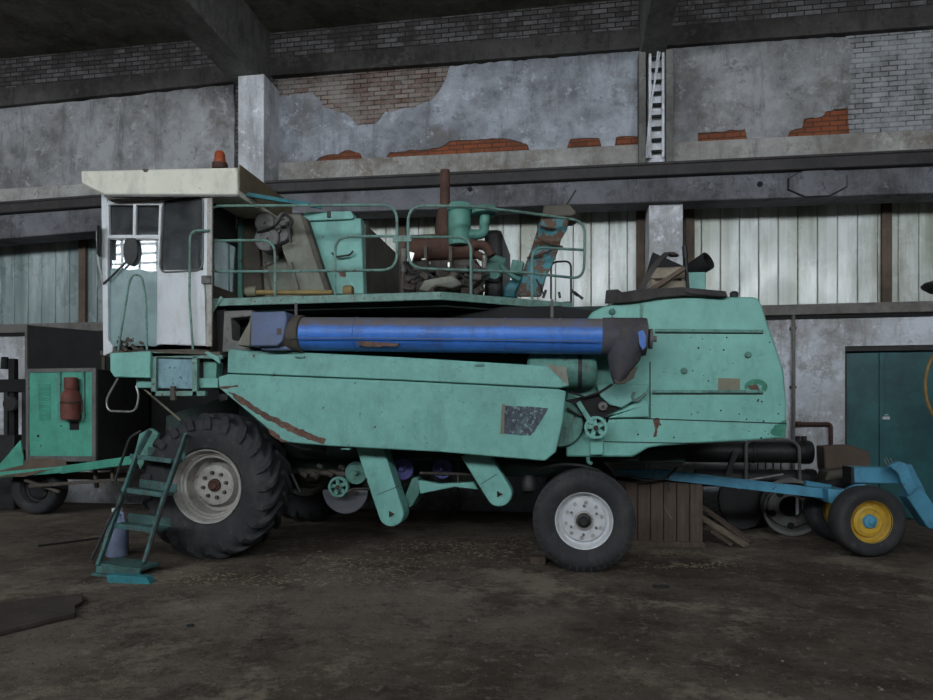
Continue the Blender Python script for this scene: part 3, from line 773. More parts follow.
part(MB().tube(fil([P(551, 299, 7.95), P(551, 262, 7.95), P(571, 261, 7.95), P(571, 303, 7.95)], .08), .012), 'small_hoop', 'black')
m = MB()
for (x0, y0, x1, y1) in ((543, 298, 546, 290), (574, 292, 583, 299), (571, 290, 578, 296), (560, 298, 559, 292)): m.bar(P(x0, y0, 7.9), P(x1, y1, 7.9), .03, .03)
m.tube([P(x, y, 7.9) for x, y in ((536, 279), (541, 287), (544, 296))], .01)
part(m, 'linkage_lever', 'black', .004)
part(MB().box(xd(563, 7.9), xd(572, 7.9), 7.86, 7.95, ZA(567, 314, 7.9), ZA(567, 302, 7.9)), 'hinge_block', 'brown', .005)

# ---- grain tank, elevator and gearing on deck
YT = 7.62
g = MB(); x0, x1 = XA(300, YT), XA(362, YT); zt = ZA(362, 218, YT)
g.box(XA(250, YT), x1, YT+.12, 9.35, zd, zt-.02)
tank = part(g, 'grain_tank', 'tan', .02, 'dusty grain tank')
MB().box(x1-.01, x1+.006, YT+.14, 9.33, zd, zt-.04).build('tank_side', 'brown', tank)
MB().panel([(303, 219), (361, 218), (364, 294), (300, 294)], YT, .13).build('tank_front', 'teal', tank, .012, 40, 'mint green tank front panel')
MB().panel([(303, 212), (351, 211), (354, 217), (352, 219), (303, 221)], YT-.04, .16).build('tank_lip', 'teal', tank, .008)
m = MB(); c = P(329, 214, YT-.045); m.box(c.x-.02, c.x+.02, YT-.06, YT, c.z-.04, c.z+.03); m.build('latch', 'black', tank); m = MB(); m.tube(fil([P(332, 253, YT-.05), P(336, 257, YT-.06), P(350, 255, YT-.06), P(353, 251, YT-.05)], .03), .012)
m.build('pull_handle', 'black', tank)
scar([(338, 271), (344, 270), (346, 276), (340, 277)], 'rust_spot', 'rustpatch', YT-.003, .004, .8, 2, 15, tank)
el = part(MB().panel([(281, 246), (285, 214), (300, 214), (326, 294), (298, 294)], 7.5, .1), 'elevator_leg', 'tan', .008, 'slanting dusty elevator leg')
MB().panel([(300, 214), (306, 218), (331, 294), (326, 294)], 7.5, .11).build('leg_side', 'brown', el)
MB().panel([(238, 200), (256, 200), (262, 294), (232, 294)], 7.66, .08).build('dark_panel', 'brown', el)
# gear cluster
def disc(m, px, py, rp, Y, w):
    c = P(px, py, Y); r = rp*MPP(px, Y)
    m.lathe([(r, w), (r, .012), (r*.93, 0), (r*.55, 0), (r*.5, .01), (r*.16, .01), (r*.14, -.02), (.001, -.02)], c, (0, 1, 0), 28)
m = MB(); disc(m, 264, 222, 10.5, 7.42, .2); disc(m, 283, 219, 7, 7.38, .22); disc(m, 266, 238, 13, 7.40, .2); disc(m, 279, 231, 13, 7.45, .16)
gc = part(m, 'gear_cover', 'grey', .004, 'dusty round gear covers')
m = MB(); m.tube(fil([P(x, y, 7.37) for x, y in ((257, 232), (276, 226), (284, 212), (291, 220), (288, 240), (270, 247))], .05), .013); m.bar(P(287, 222, 7.37), P(291, 242, 7.37), .03, .03)
m.build('chain', 'black', gc)
part(MB().tube([P(262, 268, 7.45), P(276, 262, 7.45), P(278, 256, 7.45)], .012).tube([P(265, 262, 7.45), P(272, 294, 7.45)], .012).tube([P(292, 262, 7.42), P(300, 292, 7.42)], .01), 'control_rod', 'brown')
# yellow shaft on the deck
ys = part(MB().cyl(P(252, 292.5, 7.0), P(333, 292.5, 7.0), .028), 'drive_shaft', 'shaft', 0, 'dusty yellow shaft')
MB().lathe([(.055, 0), (.06, .02), (.06, .1), (.05, .12)], P(247, 292, 7.0), (1, 0, 0), 20).build('collar', 'brass', ys)
MB().lathe([(.055, 0), (.06, .02), (.06, .08), (.05, .1)], P(344, 291, 7.0), (1, 0, 0), 20).build('collar', 'shaft', ys)
# teal-blue bar from cab roof to the tank
part(MB().bar(P(244, 194, 6.98), P(322, 207, 7.5), .03, .045), 'brace_bar', 'teal_blue', .004)
part(MB().bar(P(238, 196, 7.0), P(258, 208, 7.3), .03, .03), 'brace_strut', 'black')

# ---- engine
EY = 7.75
a, b = P(408, 249, EY), P(476, 249, EY); r = 13.5*MPP(440, EY)
mf = part(MB().lathe([(r*.55, -.02), (r*.9, 0), (r, .04), (r, (b-a).x-.05), (r*.9, (b-a).x), (r*.5, (b-a).x+.02)], V((a.x, EY, a.z)), (1, 0, 0), 32), 'muffler', 'rust', 0, 'rusty brown silencer drum')
m = MB()
for px in (425, 450): 
    c = P(px, 256, EY-.22); m.box(c.x-.018, c.x+.018, EY-.20, EY-.16, ZA(px, 270, EY-.2), ZA(px, 246, EY-.2))
m.build('muffler_bracket', 'brown', mf)
ex = part(MB().lathe([(.11, -.1), (.115, 0), (.12, .1), (.10, .28), (.062, .36), (.056, .76), (.056, .79)], P(445, 238, EY), (0, 0, 1), 24), 'exhaust_pipe', 'rust', 0, 'rusty upright exhaust pipe')
af = part(MB().lathe([(.12, -.2), (.13, -.12), (.13, .18), (.145, .19), (.145, .24), (.12, .27), (.001, .28)], P(459.5, 228, 7.62), (0, 0, 1), 28), 'air_cleaner', 'teal_mid', 0, 'mint green air cleaner can')
MB().tube(fil([P(468, 234, 7.62), P(484, 235, 7.62), P(485, 214, 7.62)], .12), .058, 14).build('intake_elbow', 'teal_mid', af)
MB().lathe([(.09, -.02), (.145, 0), (.15, .04), (.13, .07), (.001, .08)], P(485, 214, 7.62), (0, 0, 1), 24).build('intake_cap', 'teal_dim', af)
rd = random.Random(11)
m = MB(); m.box(XA(402, EY), XA(478, EY), EY-.12, EY+.5, zd, ZA(440, 262, EY))
eb = part(m, 'engine_block', 'engine', .03, 'oily dusty engine')
for k in range(26):
    px, py = rd.uniform(408, 488), rd.uniform(268, 291); c = P(px, py, EY-.16-rd.uniform(0, .08)); s = rd.uniform(.04, .10)
    MB().obox(c, (s*1.4, s, s*.9), (rd.uniform(-.6, .6), rd.uniform(-.6, .6), rd.uniform(-.6, .6))).build('engine_fitting', 'engine', eb, .015)
m = MB()
m.prism([P(x, y, EY-.3) for x, y in ((418, 290), (424, 280), (440, 277), (452, 275), (463, 284), (452, 288), (436, 286), (428, 292))], (0, .2, 0))
m.build('mounting_bracket', 'tan', eb, .02)
m = MB()
for pts in (((404, 262), (412, 274), (428, 272), (436, 282)), ((470, 268), (478, 276), (490, 274)), ((412, 280), (430, 266), (446, 270)), ((455, 268), (462, 276), (472, 288)), ((480, 288), (486, 278), (496, 282), (502, 276))):
    m.tube(fil([P(x, y, EY-.22) for x, y in pts], .08), .02)
m.build('engine_hose', 'black', eb)
m = MB(); m.tube(fil([P(474, 245, EY-.1), P(486, 245, EY-.15), P(492, 256, EY-.15)], .08), .055, 12); m.tube(fil([P(476, 254, EY-.12), P(484, 258, EY-.15)], .05), .045, 12)
m.build('manifold', 'rust', eb)
for (px, y0, y1) in ((484.5, 255, 269), (403.5, 249, 272)):
    a, b = P(px, y1, EY-.2), P(px, y0, EY-.2); n = 9; prof = []
    for k in range(n): h = (b-a).z*k/n; prof += [(.026, h), (.034, h+(b-a).z/n*.5)]
    MB().lathe(prof+[(.026, (b-a).z)], a, (0, 0, 1), 16).build('bellows_pipe', 'chrome', eb)
m = MB(); m.obox(P(411, 257, EY-.22), (.07, .04, .11), (0, .3, 0)); m.obox(P(424, 259.5, EY-.22), (.06, .03, .02)); m.obox(P(449, 265, EY-.24), (.03, .03, .06)); m.obox(P(430, 263, EY-.24), (.02, .03, .03))
m.build('injector', 'chrome', eb, .006)
part(MB().cyl(P(403, 272, EY-.2), P(403, 294, EY-.2), .016), 'filter_stem', 'brown')
rad = part(MB().box(XA(485, 8.0), XA(503, 8.0), 7.9, 9.0, zd, ZA(495, 231, 8.0)), 'radiator_housing', 'black', .06, 'dark grey radiator housing')
part(MB().obox(P(494, 268, 7.85), (.22, .1, .3), (0, .3, .2)), 'coolant_pump', 'teal_dim', .03)
m = MB()
m.tube(fil([P(500, 264, 7.7), P(507, 273, 7.75), P(520, 280, 7.8)], .1), .03); m.obox(P(517, 268, 7.9), (.14, .12, .16), (0, .2, 0))
part(m, 'fuel_filter', 'teal_dim', .02)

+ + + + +

(OBJECTIVE):
Write out exactly the lines between the start of the data and the line with "7.9)), 'hinge_block', 'brown', .005)", including both, but none of the pictures.

(SOLUTION FOR THIS EXERCISE):
Continue the Blender Python script for this scene: part 3, from line 773. More parts follow.
part(MB().tube(fil([P(551, 299, 7.95), P(551, 262, 7.95), P(571, 261, 7.95), P(571, 303, 7.95)], .08), .012), 'small_hoop', 'black')
m = MB()
for (x0, y0, x1, y1) in ((543, 298, 546, 290), (574, 292, 583, 299), (571, 290, 578, 296), (560, 298, 559, 292)): m.bar(P(x0, y0, 7.9), P(x1, y1, 7.9), .03, .03)
m.tube([P(x, y, 7.9) for x, y in ((536, 279), (541, 287), (544, 296))], .01)
part(m, 'linkage_lever', 'black', .004)
part(MB().box(xd(563, 7.9), xd(572, 7.9), 7.86, 7.95, ZA(567, 314, 7.9), ZA(567, 302, 7.9)), 'hinge_block', 'brown', .005)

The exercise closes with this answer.